**Written problem:**
From the listing below, pull out all lines with "parts" in them.

**Data section:**
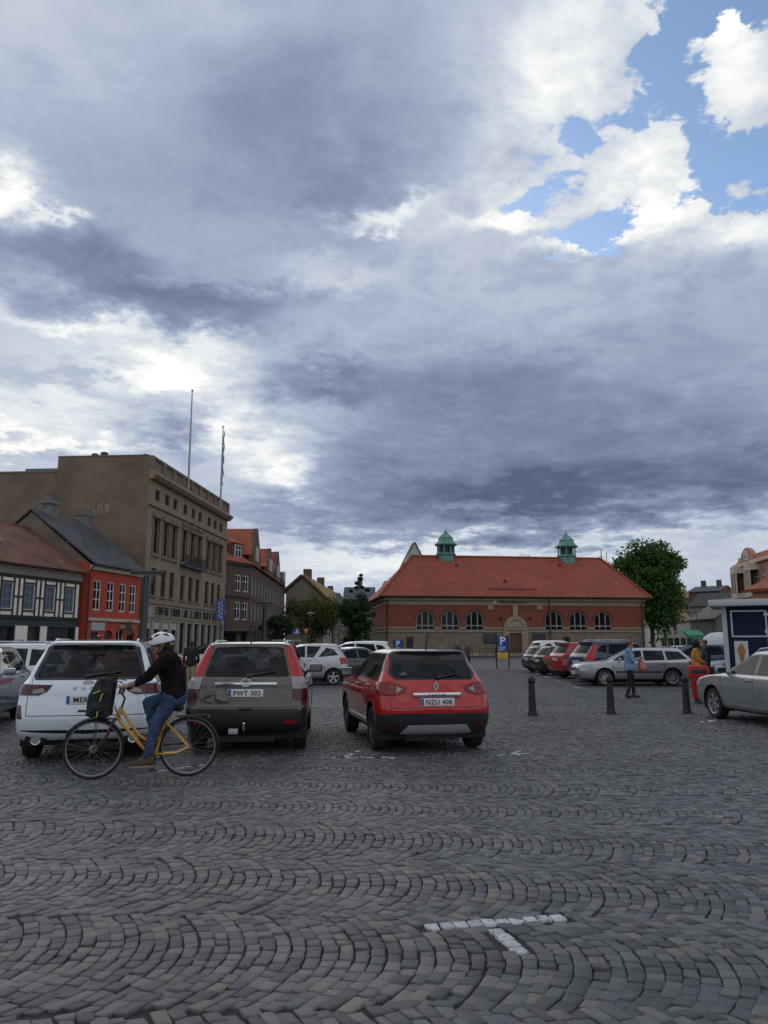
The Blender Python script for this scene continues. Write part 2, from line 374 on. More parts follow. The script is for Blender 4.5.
SETT = sett_mat('granite_sett', [(0, (.042, .043, .046)), (.3, (.063, .064, .067)), (.62, (.089, .089, .091)), (.9, (.122, .120, .117)), (.965, (.12, .107, .088)), (1, (.155, .135, .108))])
PAINTED = sett_mat('white_road_paint', [(0, (.42, .42, .42)), (.5, (.52, .52, .52)), (1, (.34, .34, .34))], .7)
def wear(m):
    N, L = m.node_tree.nodes, m.node_tree.links; b = N['Principled BSDF']; src = b.inputs['Base Color'].links[0].from_socket
    tc = N.new('ShaderNodeTexCoord'); n = N.new('ShaderNodeTexNoise'); n.inputs['Scale'].default_value = 17; n.inputs['Detail'].default_value = 8; n.inputs['Roughness'].default_value = .7; L.new(tc.outputs['Object'], n.inputs['Vector'])
    r = N.new('ShaderNodeMapRange'); r.inputs[1].default_value = .53; r.inputs[2].default_value = .64; L.new(n.outputs['Fac'], r.inputs[0])
    mx = N.new('ShaderNodeMix'); mx.data_type = 'RGBA'; mx.inputs['B'].default_value = (.085, .085, .09, 1); L.new(src, mx.inputs['A']); L.new(r.outputs[0], mx.inputs['Factor']); L.new(mx.outputs['Result'], b.inputs['Base Color'])
wear(PAINTED)
JOINT = mat('joint_sand', (.022, .021, .021), .95, var=.4, scale=8, bump=.3, bscale=60)

P_, L_, A_ = .083, 1.22, .225
def setts():
    rng = np.random.default_rng(3)
    ys, xs, ks, js = [], [], [], []
    NB = 13
    j0, j1 = int(2.4 / L_), int(46 / L_)
    rows = []
    for j in range(j0, j1+1):
        ymax = (j+1)*L_
        half = .54*ymax + 1.6
        i = np.arange(int(-half/P_)-4, int(half/P_)+1)
        k = np.arange(NB)
        I, K = np.meshgrid(i, k, indexing='ij')
        rows.append(np.stack([I.ravel(), np.full(I.size, j), K.ravel()], 1))
    T = np.concatenate(rows)
    I, J, K = T[:, 0], T[:, 1], T[:, 2]
    def h(a, b, c, s):   # repeatable hash noise -1..1
        x = np.sin(a*12.9898 + b*78.233 + c*37.719 + s*11.13)*43758.5453
        return (x - np.floor(x))*2 - 1
    sh = h(I, J, 0, 1)*.45
    def edge(kk):        # y boundary in band, shared by neighbouring stones of the course
        jit = h(I, J, kk, 2)*.2*((kk > 0) & (kk < NB))
        e = (kk + np.where((kk > 0) & (kk < NB), sh, 0) + jit)/NB
        return e
    f0, f1 = edge(K), edge(K+1)
    def pt(ci, f, cjit):
        # warp band: the course bulges to the right in each band, cusps between the bands
        q = 2*f - 1
        sl = -2*A_*q*2/L_
        c = ci*P_ + cjit
        base_c = (I + .5)*P_
        x = c + A_*(1+.14*np.sin(J*2.3+c*.35))*(1 - q*q) + .06*np.sin(J*1.7 + c*.9)
        y = (J + f)*L_ - (1 - .45*np.abs(q)**3)*sl*(c - base_c)/(1 + sl*sl) + .04*(h(I, J, 0, 9)*np.clip(1-f, 0, 1)**3 + h(I, J+1, 0, 9)*np.clip(f, 0, 1)**3) + .07*np.sin(c*.8 + J*.6)
        return np.stack([x, y], 1)
    g = .003
    wj0 = h(I, J, K // 2, 5)*.006; wj1 = h(I+1, J, K // 2, 5)*.006
    a = pt(I, f0, wj0 + g); b = pt(I+1, f0, wj1 - g); c = pt(I+1, f1, wj1 - g); d = pt(I, f1, wj0 + g)
    C = np.stack([a, b, c, d], 1)                      # N,4,2
    C += rng.normal(0, .0035, C.shape)
    cen = C.mean(1, keepdims=True)
    # end gaps
    gy = .003/np.maximum(np.linalg.norm(C - cen, axis=2, keepdims=True), .02)
    C = cen + (C - cen)*(1 - gy)
    return C, cen[:, 0], rng
def in_quad(p, q):
    ok = np.ones(len(p), bool)
    for k in range(4):
        x0, y0 = q[k]; x1, y1 = q[(k+1) % 4]
        ok &= ((x1-x0)*(p[:, 1]-y0) - (y1-y0)*(p[:, 0]-x0)) > 0
    return ok
MARKS = []; LAID = []
def mark(u0, v0, u1, v1, w, n, skip=()):
    """a straight run of n painted setts let into the arcs"""
    a = Vector(G(u0, v0)); b = Vector(G(u1, v1)); t = (b-a).normalized(); q = Vector((-t.y, t.x)); L = (b-a).length; nn = q*w/2
    MARKS.append([tuple(a-t*.02-nn*1.35), tuple(b+t*.02-nn*1.35), tuple(b+t*.02+nn*1.35), tuple(a-t*.02+nn*1.35)])
    for k in range(n):
        if k in skip: continue
        p0 = a+t*(L*k/n+.005); p1 = a+t*(L*(k+1)/n-.005)
        LAID.append([tuple(p0-nn), tuple(p1-nn), tuple(p1+nn), tuple(p0+nn)])
mark(425, 927, 564, 916.5, .088, 10); mark(494, 927.5, 523, 953, .085, 4)
mark(330, 757, 396, 757.5, .085, 9, (1, 6)); mark(346, 756, 360, 750, .085, 4, (2,))
mark(499, 755, 526, 753, .085, 4, (1,)); mark(512, 754, 519, 750.5, .085, 3)
mark(158, 771, 206, 764, .085, 6, (1, 4))
for k in range(5): mark(535+k*9.6, 673+k*3.3, 541+k*9.6, 675+k*3.3, .11, 8, (2, 5))
mark(700, 722, 718, 720, .1, 4, (1,))
C_, cen_, rng_ = setts()
_keep = np.ones(len(C_), bool)
for q_ in MARKS: _keep &= ~in_quad(cen_, q_)
NPL = len(LAID); _L = np.array(LAID)+rng_.normal(0, .003, (NPL, 4, 2))
C_ = np.concatenate([C_[_keep], _L]); cen_ = C_.mean(1)
def build_setts():
    wm = np.zeros(len(C_), bool); wm[-NPL:] = True
    N = len(C_); dist = cen_[:, 1]
    top = rng_.normal(0, .0028, (N, 1)) + rng_.normal(0, .0016, (N, 4))
    def build(sel, name, m, lod):
        C = C_[sel]; n = len(C); cen = C.mean(1, keepdims=True); t = top[sel]
        def shrink(s): return cen + (C - cen)*s
        def L3(xy, z): return np.concatenate([xy, z[..., None]], 2)
        if lod == 0: rings = [L3(C, np.full((n, 4), -.016)), L3(shrink(.98), t - .002), L3(shrink(.93), t + .0008), L3(shrink(.45), t + .002)]
        elif lod == 1: rings = [L3(C, np.full((n, 4), -.014)), L3(shrink(.95), t)]
        else: rings = [L3(shrink(.98), t*.8 - .002)]
        k = len(rings)
        V = np.concatenate(rings, 1).reshape(-1, 3)
        base = np.arange(n)[:, None]*4*k
        Q = []
        for r in range(k-1):
            for e in range(4):
                Q.append(np.concatenate([base+r*4+e, base+r*4+(e+1) % 4, base+(r+1)*4+(e+1) % 4, base+(r+1)*4+e], 1))
        Q.append(np.concatenate([base+(k-1)*4+e for e in range(4)], 1))
        return V, np.concatenate(Q)
    def joined(parts):
        Vs, Qs, o = [], [], 0
        for V, Q in parts: Vs.append(V); Qs.append(Q+o); o += len(V)
        return np.concatenate(Vs), np.concatenate(Qs)
    for name, m, msk in (('cobblestone_paving', SETT, ~wm), ('road_marking', PAINTED, wm)):
        parts = [build(msk & (dist < 9.5), name, m, 0), build(msk & (dist >= 9.5) & (dist < 20), name, m, 1), build(msk & (dist >= 20), name, m, 2)]
        V, Q = joined([p for p in parts if len(p[0])])
        me = np_mesh(name, V, Q, m)
        o = link(name, me); tag(o, kind='structure')
build_setts()
gb = MB(); gb.poly([(-4, 1.5, -.012), (4, 1.5, -.012), (28, 47.5, -.012), (-28, 47.5, -.012)]); tag(gb.obj('joint_ground', JOINT), kind='structure')
GROUND = mat('worn_setts_far', (.090, .090, .091), .75, spec=.35, var=.3, scale=1.2, detail=10, bump=.5, bscale=9)
gb = MB(); gb.quad((-900, -60, -.03), (900, -60, -.03), (900, 1500, -.03), (-900, 1500, -.03)); tag(gb.obj('ground', GROUND), kind='structure')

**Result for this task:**
The Blender Python script for this scene continues. Write part 2, from line 374 on. More parts follow. The script is for Blender 4.5.
    def joined(parts):
        for V, Q in parts: Vs.append(V); Qs.append(Q+o); o += len(V)
        parts = [build(msk & (dist < 9.5), name, m, 0), build(msk & (dist >= 9.5) & (dist < 20), name, m, 1), build(msk & (dist >= 20), name, m, 2)]
        V, Q = joined([p for p in parts if len(p[0])])